WRITTEN EXERCISE — Sift the material for lines containing "file", and return them.

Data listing

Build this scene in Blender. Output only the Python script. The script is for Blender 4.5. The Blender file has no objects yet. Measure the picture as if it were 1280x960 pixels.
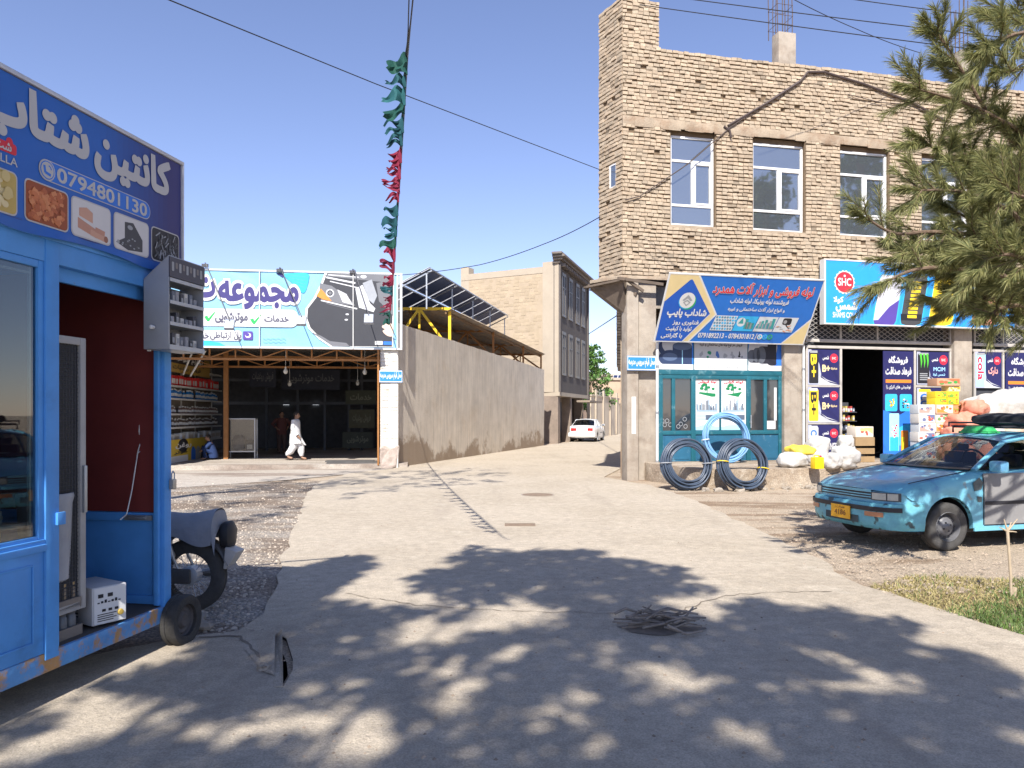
import bpy, bmesh, math, random
from mathutils import Vector, Matrix, noise
from mathutils.geometry import tessellate_polygon, delaunay_2d_cdt
import numpy as np
R = math.radians
S = bpy.context.scene
COL = S.collection
rnd = random.Random(11)
U = rnd.uniform

# ------------------------------------------------------------------ camera
CAM_H, FPX, CX, HY = 1.6, 960.0, 640.0, 519.0
cd = bpy.data.cameras.new('camera')
cam = bpy.data.objects.new('camera', cd)
COL.objects.link(cam)
cam.location = (0, 0, CAM_H)
cam.rotation_euler = (R(90), 0, 0)
cd.sensor_width = 36
cd.lens = 36 * FPX / 1280
cd.shift_y = (HY - 480) / 1280
cd.clip_start = 0.05
cd.clip_end = 3000
S.camera = cam
# ------------------------------------------------------------------ daylight
SUN_AZ, SUN_EL = R(8), R(45)          # light travels forward and a little to the right
w = bpy.data.worlds.new('World')
S.world = w
w.use_nodes = True
nt = w.node_tree
bg = nt.nodes['Background']
sky = nt.nodes.new('ShaderNodeTexSky')
sky.sky_type = 'NISHITA'
sky.sun_disc = False
sky.sun_elevation = SUN_EL
sky.sun_rotation = math.pi + SUN_AZ
sky.altitude = 900
sky.air_density = 1.0
sky.dust_density = 0.25
sky.ozone_density = 3.0
tn = nt.nodes.new('ShaderNodeMix'); tn.data_type = 'RGBA'; tn.blend_type = 'MULTIPLY'; tn.inputs[0].default_value = 1
tn.inputs[7].default_value = (1.15, .97, 1.03, 1)
nt.links.new(sky.outputs[0], tn.inputs[6]); nt.links.new(tn.outputs[2], bg.inputs[0])
bg.inputs[1].default_value = 0.12
sl = bpy.data.lights.new('sun', 'SUN')
sl.energy = 5.0
sl.angle = R(0.55)
sl.color = (1.0, 0.955, 0.90)
so = bpy.data.objects.new('sun', sl)
COL.objects.link(so)
LD = Vector((math.sin(SUN_AZ) * math.cos(SUN_EL), math.cos(SUN_AZ) * math.cos(SUN_EL), -math.sin(SUN_EL)))
so.rotation_euler = LD.to_track_quat('-Z', 'Y').to_euler()
so.location = (-3, -20, 30)
SX, SY = LD.x / -LD.z, LD.y / -LD.z     # ground shift of a shadow per metre of height
S.view_settings.view_transform = 'Standard'
S.view_settings.look = 'None'
S.view_settings.gamma = 1
S.view_settings.exposure = 0.76
S.cycles.max_bounces = 8
S.cycles.transparent_max_bounces = 12

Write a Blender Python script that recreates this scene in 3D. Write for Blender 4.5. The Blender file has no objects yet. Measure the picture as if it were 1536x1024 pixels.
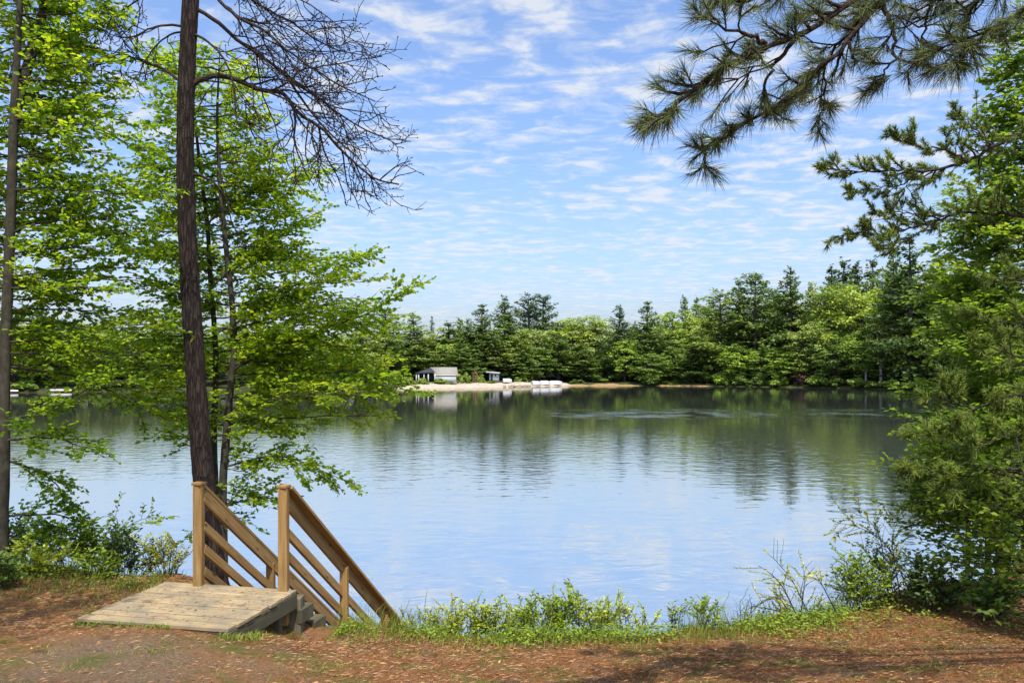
import bpy, bmesh, math, random
import numpy as np
from mathutils import Vector, Matrix

S = bpy.context.scene
COL = S.collection
F = 1536 * 28 / 36          # focal length in photograph pixels
CZ, HY = 4.6, 555           # eye height above the water, row of the horizon
PI = math.pi


def P(px, py, Y):
    return np.array([(px - 768) / F * Y, Y, CZ - (py - HY) / F * Y])


def PX(pts, Y0, Y1=None):
    n = len(pts)
    Y1 = Y0 if Y1 is None else Y1
    return np.array([P(p[0], p[1], Y0 + (Y1 - Y0) * i / max(1, n - 1)) for i, p in enumerate(pts)])


def unit(v):
    v = np.asarray(v, float)
    return v / (np.linalg.norm(v, axis=-1, keepdims=True) + 1e-12)


# ------------------------------------------------------------------ mesh accumulation
class MB:
    def __init__(s):
        s.v, s.f, s.r, s.n = [], [], [], 0

    def add(s, verts, faces, rnd=0.5):
        verts = np.asarray(verts, float).reshape(-1, 3)
        faces = np.asarray(faces, int)
        s.v.append(verts)
        s.f.append(faces + s.n)
        r = np.empty(len(faces)); r[:] = rnd
        s.r.append(r)
        s.n += len(verts)

    def tube(s, pts, rad, sides=6, rnd=0.5, rough=0.0, rng=None, cap=True):
        pts = np.asarray(pts, float); n = len(pts)
        rad = np.ones(n) * rad if np.isscalar(rad) else np.asarray(rad, float)
        d = unit(np.gradient(pts, axis=0))
        up = np.array([0.3, 0.2, 1.0]) if abs(d[0][2]) < .8 else np.array([1.0, 0.1, 0.0])
        a = np.cross(d, up); a = unit(a); b = np.cross(d, a)
        th = np.linspace(0, 2 * PI, sides, endpoint=False)
        rr = rad[:, None] * np.ones((n, sides))
        if rough and rng is not None:
            rr = rr * (1 + rough * rng.normal(size=(n, sides)))
        V = pts[:, None, :] + rr[..., None] * (np.cos(th)[None, :, None] * a[:, None, :] + np.sin(th)[None, :, None] * b[:, None, :])
        i = np.arange(n - 1)[:, None] * sides; j = np.arange(sides)[None, :]; k = (j + 1) % sides
        Fq = np.stack([i + j, i + k, i + sides + k, i + sides + j], -1).reshape(-1, 4)
        s.add(V.reshape(-1, 3), Fq, rnd)

    def build(s, name, mat, parent=None, smooth=False, origin=None):
        V = np.concatenate(s.v) if s.v else np.zeros((0, 3))
        if origin is None:
            origin = WORLD.get(parent.name, np.zeros(3)) if parent else np.zeros(3)
        V = V - origin
        me = bpy.data.meshes.new(name)
        loops = np.concatenate([f.ravel() for f in s.f]).astype(np.int32)
        sizes = np.concatenate([np.full(len(f), f.shape[1]) for f in s.f])
        starts = np.concatenate([[0], np.cumsum(sizes)[:-1]]).astype(np.int32)
        me.vertices.add(len(V)); me.vertices.foreach_set('co', V.astype(np.float32).ravel())
        me.loops.add(len(loops)); me.loops.foreach_set('vertex_index', loops)
        me.polygons.add(len(sizes)); me.polygons.foreach_set('loop_start', starts)
        if smooth:
            me.polygons.foreach_set('use_smooth', np.ones(len(sizes), bool))
        me.update(calc_edges=True)
        at = me.attributes.new('rnd', 'FLOAT', 'FACE')
        at.data.foreach_set('value', np.concatenate(s.r).astype(np.float32))
        me.materials.append(mat)
        o = bpy.data.objects.new(name, me); COL.objects.link(o)
        if parent:
            o.parent = parent
            WORLD[o.name] = np.array(origin, float)
        else:
            o.location = origin
            WORLD[o.name] = np.array(origin, float)
        return o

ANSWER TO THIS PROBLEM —
Build this scene in Blender. Output only the Python script. The script is for Blender 4.5. The Blender file has no objects yet. Measure the picture as if it were 1280x960 pixels.
Write a Blender Python script that recreates this scene in 3D. Write for Blender 4.5. The Blender file has no objects yet. Measure the picture as if it were 1536x1024 pixels.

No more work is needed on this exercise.